Es besteht auch kein vernünftiger Anlaß für die Annahme, daß ein nach § 136a StPO relevanter Zustand bei der Fortsetzung der Vernehmung in der Nacht - nunmehr als Beschuldigter - eingetreten ist. Daß der Beschuldigte zu diesem Zeitpunkt nicht mehr so frisch war wie sonst an einem Tage nach der gewohnten Nachtruhe, versteht sich von selbst. Einen solchen Zustand verlangt das Gesetz auch nicht. Es genügt, daß er sich in einem psychischen Zustand befunden hat, der es ihm ermöglichte, der Vernehmung in freier Willensentschließung zu folgen. Im übrigen sind Vernehmungen zur Nachtzeit nicht unzulässig (BGHSt 1, 376; Kleinknecht/Meyer, StPO 40. Aufl. § 136a Rdn. 8; Boujong in KK-StPO, 2. Aufl. § 136a Rdn. 12). Gerade die Aufklärung eines Kapitaldelikts macht sofortige polizeiliche Ermittlungen erforderlich. Dazu sind ohne Rücksicht auf die Tages- oder Nachtzeit auch wiederholte Vernehmungen der als Täter in Betracht kommenden Personen nötig, die ggf. mit dem erforderlichen Nachdruck auf Widersprüche in ihrer Aussage hingewiesen werden dürfen. Die Polizei muß beim ersten Zugriff unter erheblichem Zeitdruck arbeiten, um möglichst wenig Gelegenheit zur Beseitigung belastender Tatspuren zu geben. Dies hat auch die hier zu beurteilende Vernehmungssituation verdeutlicht. Unmittelbar nachdem der Angeklagte A. in der um 3.30 Uhr abgeschlossenen Nachvernehmung ein Geständnis abgelegt hatte, gelang es den Beamten der Mordkommission, das von dem Vernommenen beschriebene Versteck des Duplikatschlüssels zur Wohnung des Tatopfers unter einem Pflasterstein in der Terrasse der Wohnung S. und die von A. benutzten Handschuhe der Angeklagten An. P. unter einem Bettkasten sicherzustellen (Bd. I Bl. 168 ff., 172 d.A.). Da die Vernehmungsbeamten keinen Anlaß hatten, einen die Aussagefreiheit beeinträchtigenden Zustand der Ermüdung anzunehmen, ist gegen ein solches ermittlungstaktisches Vorgehen aus Rechtsgründen nichts einzuwenden.

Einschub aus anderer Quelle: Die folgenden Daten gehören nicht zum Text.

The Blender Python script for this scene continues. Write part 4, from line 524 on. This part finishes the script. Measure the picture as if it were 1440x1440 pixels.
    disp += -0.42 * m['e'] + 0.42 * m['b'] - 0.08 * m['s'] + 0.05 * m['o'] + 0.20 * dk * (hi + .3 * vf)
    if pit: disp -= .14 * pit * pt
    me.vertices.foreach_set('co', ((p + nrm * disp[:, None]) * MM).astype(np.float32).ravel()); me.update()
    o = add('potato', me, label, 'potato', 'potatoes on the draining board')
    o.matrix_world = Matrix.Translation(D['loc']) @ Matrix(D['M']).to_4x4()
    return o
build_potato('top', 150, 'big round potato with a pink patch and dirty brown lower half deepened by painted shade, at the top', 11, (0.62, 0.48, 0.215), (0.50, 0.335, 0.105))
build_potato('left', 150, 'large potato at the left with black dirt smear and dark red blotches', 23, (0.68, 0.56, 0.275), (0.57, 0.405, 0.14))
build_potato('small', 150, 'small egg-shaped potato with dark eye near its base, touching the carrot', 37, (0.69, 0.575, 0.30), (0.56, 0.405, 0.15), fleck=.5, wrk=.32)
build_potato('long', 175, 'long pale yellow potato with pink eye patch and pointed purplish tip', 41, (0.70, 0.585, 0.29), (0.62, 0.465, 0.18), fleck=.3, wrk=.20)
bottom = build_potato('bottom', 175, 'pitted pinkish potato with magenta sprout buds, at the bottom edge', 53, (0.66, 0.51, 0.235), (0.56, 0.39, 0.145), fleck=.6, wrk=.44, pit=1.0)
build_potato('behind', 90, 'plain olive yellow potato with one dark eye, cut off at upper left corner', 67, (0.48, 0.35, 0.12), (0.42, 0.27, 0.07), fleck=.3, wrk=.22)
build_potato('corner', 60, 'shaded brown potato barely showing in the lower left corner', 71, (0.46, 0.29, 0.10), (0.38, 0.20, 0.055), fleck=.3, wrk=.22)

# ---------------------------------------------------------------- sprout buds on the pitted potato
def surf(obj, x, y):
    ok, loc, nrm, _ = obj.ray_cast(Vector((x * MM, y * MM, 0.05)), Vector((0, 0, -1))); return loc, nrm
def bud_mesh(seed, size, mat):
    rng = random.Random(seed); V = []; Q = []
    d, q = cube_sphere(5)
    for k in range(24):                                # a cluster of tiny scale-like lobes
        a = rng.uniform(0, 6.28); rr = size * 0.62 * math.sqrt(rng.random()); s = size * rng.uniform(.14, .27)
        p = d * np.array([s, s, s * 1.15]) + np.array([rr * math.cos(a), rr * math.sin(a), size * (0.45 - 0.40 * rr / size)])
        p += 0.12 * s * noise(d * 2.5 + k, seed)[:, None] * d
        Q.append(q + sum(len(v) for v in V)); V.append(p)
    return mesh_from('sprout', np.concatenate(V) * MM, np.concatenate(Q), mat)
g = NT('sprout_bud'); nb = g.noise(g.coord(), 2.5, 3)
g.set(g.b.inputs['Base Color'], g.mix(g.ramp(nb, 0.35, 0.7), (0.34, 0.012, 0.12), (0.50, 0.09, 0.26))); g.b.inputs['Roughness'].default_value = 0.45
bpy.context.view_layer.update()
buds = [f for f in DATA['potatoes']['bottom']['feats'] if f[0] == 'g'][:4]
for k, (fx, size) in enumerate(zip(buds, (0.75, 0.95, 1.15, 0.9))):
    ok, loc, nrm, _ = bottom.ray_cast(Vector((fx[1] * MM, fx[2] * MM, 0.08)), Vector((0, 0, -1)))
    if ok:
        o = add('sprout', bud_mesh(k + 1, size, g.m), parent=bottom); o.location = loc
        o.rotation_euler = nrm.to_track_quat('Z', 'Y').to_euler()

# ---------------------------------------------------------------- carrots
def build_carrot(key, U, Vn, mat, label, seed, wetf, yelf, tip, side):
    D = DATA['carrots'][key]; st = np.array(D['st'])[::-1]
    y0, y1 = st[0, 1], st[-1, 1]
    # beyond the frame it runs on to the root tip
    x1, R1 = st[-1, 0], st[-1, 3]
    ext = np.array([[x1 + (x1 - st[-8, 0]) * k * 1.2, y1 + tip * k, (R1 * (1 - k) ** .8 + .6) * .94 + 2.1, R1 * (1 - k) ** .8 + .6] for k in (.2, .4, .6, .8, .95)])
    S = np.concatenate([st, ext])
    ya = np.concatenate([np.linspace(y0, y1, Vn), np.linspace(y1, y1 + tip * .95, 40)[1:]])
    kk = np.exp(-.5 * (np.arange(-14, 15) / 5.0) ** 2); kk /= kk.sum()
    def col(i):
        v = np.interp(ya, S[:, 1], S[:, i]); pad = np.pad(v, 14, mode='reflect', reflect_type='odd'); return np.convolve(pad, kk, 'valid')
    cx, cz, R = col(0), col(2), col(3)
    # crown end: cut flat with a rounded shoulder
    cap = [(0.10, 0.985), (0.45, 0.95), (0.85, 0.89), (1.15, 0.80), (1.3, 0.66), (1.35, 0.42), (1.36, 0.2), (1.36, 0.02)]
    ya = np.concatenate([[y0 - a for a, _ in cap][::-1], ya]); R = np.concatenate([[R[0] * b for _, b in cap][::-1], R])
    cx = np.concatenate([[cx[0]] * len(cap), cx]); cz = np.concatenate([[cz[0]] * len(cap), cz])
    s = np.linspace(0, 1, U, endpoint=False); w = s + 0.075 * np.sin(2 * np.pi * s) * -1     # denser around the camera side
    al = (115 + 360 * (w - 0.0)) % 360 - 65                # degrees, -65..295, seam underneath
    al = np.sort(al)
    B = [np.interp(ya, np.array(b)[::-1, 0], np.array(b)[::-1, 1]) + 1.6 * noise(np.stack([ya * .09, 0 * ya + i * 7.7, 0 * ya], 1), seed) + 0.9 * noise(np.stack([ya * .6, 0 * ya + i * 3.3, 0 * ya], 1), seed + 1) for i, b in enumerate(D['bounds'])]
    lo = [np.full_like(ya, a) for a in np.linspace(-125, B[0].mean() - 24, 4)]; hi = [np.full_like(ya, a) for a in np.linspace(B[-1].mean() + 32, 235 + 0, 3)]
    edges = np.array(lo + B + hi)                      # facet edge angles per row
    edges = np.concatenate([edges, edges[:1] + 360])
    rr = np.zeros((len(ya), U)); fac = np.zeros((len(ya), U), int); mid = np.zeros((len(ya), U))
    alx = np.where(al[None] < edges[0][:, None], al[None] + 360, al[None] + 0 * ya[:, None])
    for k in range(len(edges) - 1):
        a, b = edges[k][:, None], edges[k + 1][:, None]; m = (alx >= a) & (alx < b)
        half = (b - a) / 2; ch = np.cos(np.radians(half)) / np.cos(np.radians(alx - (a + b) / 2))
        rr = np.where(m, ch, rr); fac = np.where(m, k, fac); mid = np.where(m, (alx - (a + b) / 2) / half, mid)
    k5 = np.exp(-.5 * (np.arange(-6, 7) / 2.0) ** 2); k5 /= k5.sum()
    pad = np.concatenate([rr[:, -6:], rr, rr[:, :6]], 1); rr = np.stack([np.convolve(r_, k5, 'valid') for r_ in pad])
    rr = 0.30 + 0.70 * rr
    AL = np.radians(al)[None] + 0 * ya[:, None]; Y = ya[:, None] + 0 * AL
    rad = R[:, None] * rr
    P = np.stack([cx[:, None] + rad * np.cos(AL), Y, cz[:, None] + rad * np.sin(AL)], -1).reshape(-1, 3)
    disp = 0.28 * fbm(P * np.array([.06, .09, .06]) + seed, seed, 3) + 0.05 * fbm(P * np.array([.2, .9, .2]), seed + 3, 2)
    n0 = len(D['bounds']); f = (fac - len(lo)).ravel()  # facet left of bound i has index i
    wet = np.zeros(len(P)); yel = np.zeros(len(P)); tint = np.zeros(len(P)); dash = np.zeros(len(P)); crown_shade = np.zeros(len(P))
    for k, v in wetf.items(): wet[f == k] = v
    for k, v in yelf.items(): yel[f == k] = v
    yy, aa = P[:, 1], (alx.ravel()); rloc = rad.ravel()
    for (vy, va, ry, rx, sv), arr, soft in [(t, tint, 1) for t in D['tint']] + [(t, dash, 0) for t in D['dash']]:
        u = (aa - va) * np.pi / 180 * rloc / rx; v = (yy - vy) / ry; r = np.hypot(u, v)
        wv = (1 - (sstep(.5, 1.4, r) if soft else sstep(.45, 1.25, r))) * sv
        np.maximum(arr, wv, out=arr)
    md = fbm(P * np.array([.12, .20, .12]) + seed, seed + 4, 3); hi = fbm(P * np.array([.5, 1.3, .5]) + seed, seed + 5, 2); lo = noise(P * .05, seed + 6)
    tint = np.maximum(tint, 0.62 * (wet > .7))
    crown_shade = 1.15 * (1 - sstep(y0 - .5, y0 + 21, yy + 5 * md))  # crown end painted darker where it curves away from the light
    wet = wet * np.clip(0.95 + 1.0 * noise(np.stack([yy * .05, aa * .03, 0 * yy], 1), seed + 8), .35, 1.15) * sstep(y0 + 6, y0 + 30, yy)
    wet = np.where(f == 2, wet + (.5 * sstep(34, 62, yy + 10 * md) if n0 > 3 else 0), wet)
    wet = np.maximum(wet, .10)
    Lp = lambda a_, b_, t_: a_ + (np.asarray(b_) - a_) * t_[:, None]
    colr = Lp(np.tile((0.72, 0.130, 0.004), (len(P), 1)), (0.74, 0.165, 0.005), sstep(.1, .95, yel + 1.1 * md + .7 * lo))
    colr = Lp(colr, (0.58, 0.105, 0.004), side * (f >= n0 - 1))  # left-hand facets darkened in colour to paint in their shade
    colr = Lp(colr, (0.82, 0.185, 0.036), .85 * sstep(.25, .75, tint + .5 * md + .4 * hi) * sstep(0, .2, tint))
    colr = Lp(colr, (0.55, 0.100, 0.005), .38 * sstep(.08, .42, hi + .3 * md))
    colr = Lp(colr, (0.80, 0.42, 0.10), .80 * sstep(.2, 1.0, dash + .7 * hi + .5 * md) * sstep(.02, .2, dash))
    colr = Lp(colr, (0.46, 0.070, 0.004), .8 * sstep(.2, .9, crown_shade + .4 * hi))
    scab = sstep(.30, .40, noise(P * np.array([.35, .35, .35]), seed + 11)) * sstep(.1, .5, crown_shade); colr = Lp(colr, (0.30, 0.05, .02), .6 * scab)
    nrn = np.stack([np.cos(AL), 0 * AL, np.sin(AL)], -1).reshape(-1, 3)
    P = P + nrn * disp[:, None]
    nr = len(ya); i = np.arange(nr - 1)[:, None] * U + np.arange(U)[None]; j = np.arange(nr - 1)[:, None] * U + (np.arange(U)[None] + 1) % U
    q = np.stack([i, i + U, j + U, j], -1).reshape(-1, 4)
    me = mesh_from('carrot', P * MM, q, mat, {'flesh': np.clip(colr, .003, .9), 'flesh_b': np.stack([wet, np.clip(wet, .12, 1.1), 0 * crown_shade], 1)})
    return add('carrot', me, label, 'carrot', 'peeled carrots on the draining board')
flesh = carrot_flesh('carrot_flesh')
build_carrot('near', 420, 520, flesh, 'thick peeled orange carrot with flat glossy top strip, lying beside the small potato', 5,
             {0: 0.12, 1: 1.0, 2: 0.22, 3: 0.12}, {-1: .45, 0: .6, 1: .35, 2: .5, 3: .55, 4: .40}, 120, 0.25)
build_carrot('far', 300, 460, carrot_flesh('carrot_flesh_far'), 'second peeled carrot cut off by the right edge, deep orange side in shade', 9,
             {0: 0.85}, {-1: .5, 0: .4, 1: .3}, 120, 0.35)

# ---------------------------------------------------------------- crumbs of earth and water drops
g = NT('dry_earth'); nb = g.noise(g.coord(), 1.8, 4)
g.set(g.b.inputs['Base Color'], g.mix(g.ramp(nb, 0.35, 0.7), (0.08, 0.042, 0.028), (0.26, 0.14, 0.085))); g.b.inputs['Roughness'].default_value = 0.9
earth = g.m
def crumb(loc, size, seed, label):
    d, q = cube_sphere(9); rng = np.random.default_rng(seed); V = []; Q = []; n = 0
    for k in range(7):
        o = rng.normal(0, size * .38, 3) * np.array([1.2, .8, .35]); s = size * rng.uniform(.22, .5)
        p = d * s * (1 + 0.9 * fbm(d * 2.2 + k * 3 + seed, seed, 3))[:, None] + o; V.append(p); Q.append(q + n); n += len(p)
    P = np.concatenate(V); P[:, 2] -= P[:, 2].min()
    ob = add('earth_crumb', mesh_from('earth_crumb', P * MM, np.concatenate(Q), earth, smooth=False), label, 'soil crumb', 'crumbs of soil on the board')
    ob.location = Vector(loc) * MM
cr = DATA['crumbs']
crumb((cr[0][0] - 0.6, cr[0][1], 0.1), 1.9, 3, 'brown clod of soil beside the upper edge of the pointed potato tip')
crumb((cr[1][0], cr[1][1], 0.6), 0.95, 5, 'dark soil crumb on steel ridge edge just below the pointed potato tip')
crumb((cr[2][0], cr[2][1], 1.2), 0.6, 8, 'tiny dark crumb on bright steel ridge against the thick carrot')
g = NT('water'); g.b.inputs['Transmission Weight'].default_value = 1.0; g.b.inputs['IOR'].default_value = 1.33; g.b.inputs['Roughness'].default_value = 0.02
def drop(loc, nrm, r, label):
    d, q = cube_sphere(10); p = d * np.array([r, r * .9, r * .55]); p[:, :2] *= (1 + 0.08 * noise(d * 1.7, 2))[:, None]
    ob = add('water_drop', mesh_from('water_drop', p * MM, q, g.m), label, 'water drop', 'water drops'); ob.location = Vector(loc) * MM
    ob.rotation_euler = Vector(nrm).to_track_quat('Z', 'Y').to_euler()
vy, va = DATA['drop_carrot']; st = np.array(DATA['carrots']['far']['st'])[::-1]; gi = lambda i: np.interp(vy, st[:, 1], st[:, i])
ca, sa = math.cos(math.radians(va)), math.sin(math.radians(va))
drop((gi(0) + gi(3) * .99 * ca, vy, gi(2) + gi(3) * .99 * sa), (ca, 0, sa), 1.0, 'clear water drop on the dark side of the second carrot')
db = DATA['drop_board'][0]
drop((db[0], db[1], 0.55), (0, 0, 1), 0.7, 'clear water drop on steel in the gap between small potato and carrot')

dd) Entsprechende Erwägungen gelten für die Zulässigkeit der vom Landgericht für unzulässig gehaltenen richterlichen Vernehmung am nächsten Vormittag. Es ist dem Senat nicht verständlich, daß das Landgericht auch bei dieser Vernehmung eine nach § 136a StPO erhebliche Ermüdung des Angeklagten annimmt, ohne zu der Frage Stellung zu nehmen, ob und ggf. wie sich der Haftrichter, vor dem der Angeklagte nach richterlicher Belehrung sein Geständnis wiederholt hatte, zu der körperlichen Verfassung des Vernommenen geäußert hat. Der Angeklagte hatte jedenfalls Gelegenheit, sich nach Abschluß der nächtlichen Polizei-Vernehmung bis zum Beginn der richterlichen Vernehmung auszuruhen. Daß er in der ihm ungewohnten Umgebung der Haftzelle und wegen der Erwartung einer langandauernden Inhaftierung keinen oder nur wenig Schlaf gefunden haben mag, begründet noch kein Verbot, ihn nunmehr richterlich zu vernehmen. Die richterliche Vernehmung war im übrigen nicht aufschiebbar, weil sie unverzüglich, spätestens am Tage nach der Festnahme, also noch am 30. Juni 1989 durch § 128 Abs. 1 i.V.m. § 115 Abs. 3 StPO vorgeschrieben war.

2. Zutreffend macht die Staatsanwaltschaft geltend, daß auch der Verwertung der späteren polizeilichen Vernehmung des Angeklagten A. vom 10. Juli 1989 (Bd. IV Bl. 46 ff. d.A.) kein Verwertungsverbot entgegenstand und daher die Vernehmungsbeamten O. und W. als Zeugen dazu hätten vernommen werden müssen.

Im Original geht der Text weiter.